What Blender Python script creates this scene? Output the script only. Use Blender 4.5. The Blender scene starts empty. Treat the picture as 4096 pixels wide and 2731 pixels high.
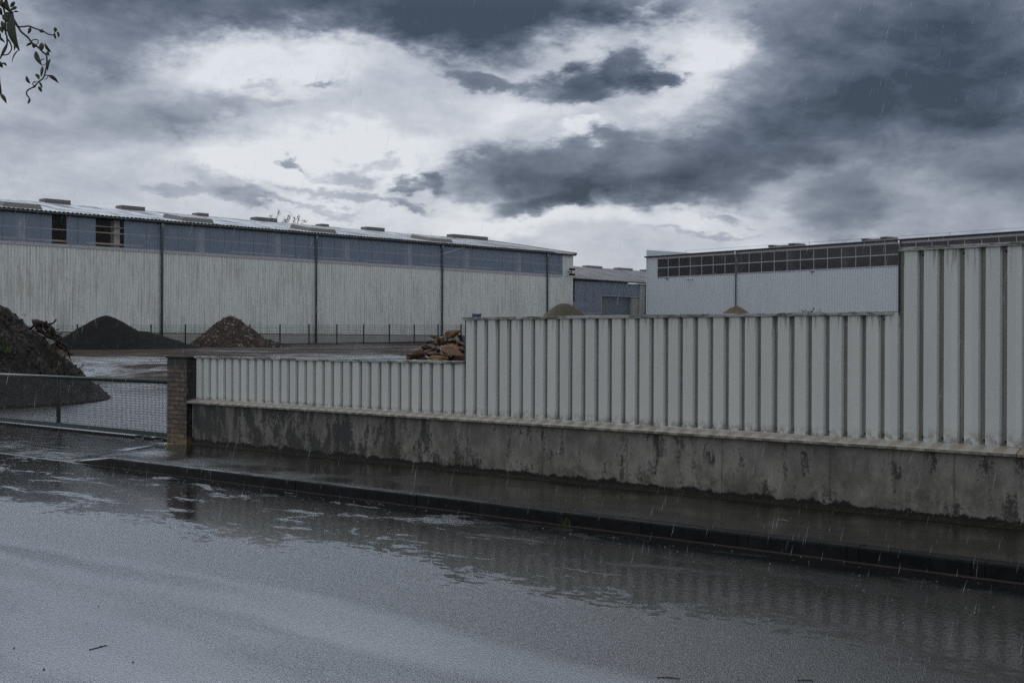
import bpy, bmesh, math, random
from mathutils import Vector, Matrix, noise
random.seed(7)
S = bpy.context.scene
COL = S.collection
R = math.radians

# ------------------------------------------------------------------ camera
# world X runs along the boundary wall, world Y into the yard, z=0 is the pavement
EYE = 1.6
cam_d = bpy.data.cameras.new('camera')
cam = bpy.data.objects.new('camera', cam_d); COL.objects.link(cam)
cam_d.sensor_width = 36.0
cam_d.lens = 45.0
cam_d.clip_start = 0.05
cam_d.clip_end = 3000
fw = Vector((-.68484, .72871, 0)); rt = Vector((.72871, .68484, 0)); up = Vector((0, 0, 1))
M = Matrix((rt, up, -fw)).transposed().to_4x4()
cam.matrix_world = Matrix.Translation((0, 0, EYE)) @ M @ Matrix.Rotation(R(0.22), 4, 'Z')
S.camera = cam

# ------------------------------------------------------------------ world
CLOUDS = [(-49.39, 15.45, 12.87, 1.9, 0, 0.95),
 (-51.59, 14.65, 10.07, 1.12, -3, 0.3),
 (-60.2, 13.34, 3.25, 2.13, 15, 0.62),
 (-45.49, 14.08, 5.82, 1.23, -4, 0.45),
 (-39.9, 14.71, 3.69, 0.62, 0, 0.35),
 (-44.25, 11.93, 1.68, 0.4, -10, 0.5),
 (-40.34, 11.48, 1.9, 0.69, 8, 0.9),
 (-38.0, 12.31, 1.06, 0.84, -20, 0.8),
 (-36.67, 11.87, 0.95, 0.43, 0, 0.75),
 (-38.43, 7.95, 6.27, 1.17, 4, 0.56),
 (-37.54, 6.84, 4.25, 0.9, -2, 0.5),
 (-42.33, 6.36, 2.57, 0.56, 8, 0.6),
 (-44.91, 7.51, 2.69, 0.84, 12, 0.3),
 (-33.26, 7.98, 3.69, 1.23, 12, 0.4),
 (-27.64, 10.98, 6.27, 2.91, 12, 0.55),
 (-28.68, 9.56, 4.7, 1.34, 5, 0.3),
 (-23.37, 8.7, 5.82, 2.01, -14, 0.3),
 (-29.53, 13.96, 6.27, 1.45, -6, 0.42),
 (-22.89, 12.92, 5.59, 3.36, 0, 0.42),
 (-23.85, 6.02, 7.83, 1.9, 0, 0.22),
 (-29.19, 5.74, 1.79, 1.34, 30, 0.22),
 (-64.68, 11.88, 2.91, 1.68, 0, 0.12),
 (-62.1, 8.81, 7.27, 1.01, 12, 0.12),
 (-56.96, 10.01, 2.24, 0.45, 14, 0.1),
 (-64.08, 6.54, 4.48, 1.01, 0, 0.05),
 (-55.89, 6.8, 1.9, 0.38, -14, 0.18),
 (-56.94, 6.18, 1.68, 0.29, 0, 0.18),
 (-54.17, 5.98, 1.23, 0.38, -5, 0.27),
 (-52.1, 5.78, 1.34, 0.16, 0, 0.2),
 (-50.24, 6.34, 2.57, 0.22, -4, 0.26),
 (-48.25, 6.31, 0.45, 0.25, 0, 0.18),
 (-63.6, 9.75, 4.7, 1.23, 0, 0.1),
 (-21.91, 13.44, 3.36, 2.91, 0, 0.12),
 (-52.38, 7.88, 0.56, 0.25, -22, 0.48),
 (-50.46, 7.32, 1.06, 0.45, -10, 0.36),
 (-48.14, 6.94, 0.54, 0.27, 5, 0.45),
 (-47.14, 7.18, 0.62, 0.36, -30, 0.42),
 (-49.25, 7.83, 0.67, 0.25, 0, 0.2),
 (-51.85, 11.33, 0.84, 0.18, -3, 0.3),
 (-54.08, 11.3, 0.67, 0.22, 0, 0.18),
 (-53.64, 10.47, 0.78, 0.16, 0, 0.1),
 (-33.8, 5.43, 0.78, 0.22, -12, 0.28),
 (-34.88, 4.73, 1.68, 0.13, 0, 0.16),
 (-48.26, 10.62, 3.36, 1.23, 5, 0.06),
 (-34.59, 13.66, 1.68, 2.13, 0, -0.3),
 (-39.56, 13.45, 2.91, 0.78, 6, -0.22),
 (-40.11, 9.38, 1.45, 0.34, 12, -0.28),
 (-54.3, 12.03, 4.7, 1.23, 0, -0.22),
 (-51.56, 7.95, 5.82, 1.34, 0, -0.26),
 (-47.15, 10.1, 4.48, 1.34, 0, -0.05),
 (-47.13, 5.72, 7.83, 0.78, 0, -0.12),
 (-42.12, 10.47, 2.46, 0.78, 0, -0.12),
 (-36.01, 10.84, 1.79, 0.56, 15, -0.15),
 (-38.2, 5.42, 6.71, 0.67, 0, -0.14)]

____

## Exercise instructions:
Up to and including the line containing "R = math.radians", repeat every line from the start of the data, but none of the pictures.

## Answer to the exercise:
What Blender Python script creates this scene? Output the script only. Use Blender 4.5. The Blender scene starts empty. Treat the picture as 4096 pixels wide and 2731 pixels high.
import bpy, bmesh, math, random
from mathutils import Vector, Matrix, noise
random.seed(7)
S = bpy.context.scene
COL = S.collection
R = math.radians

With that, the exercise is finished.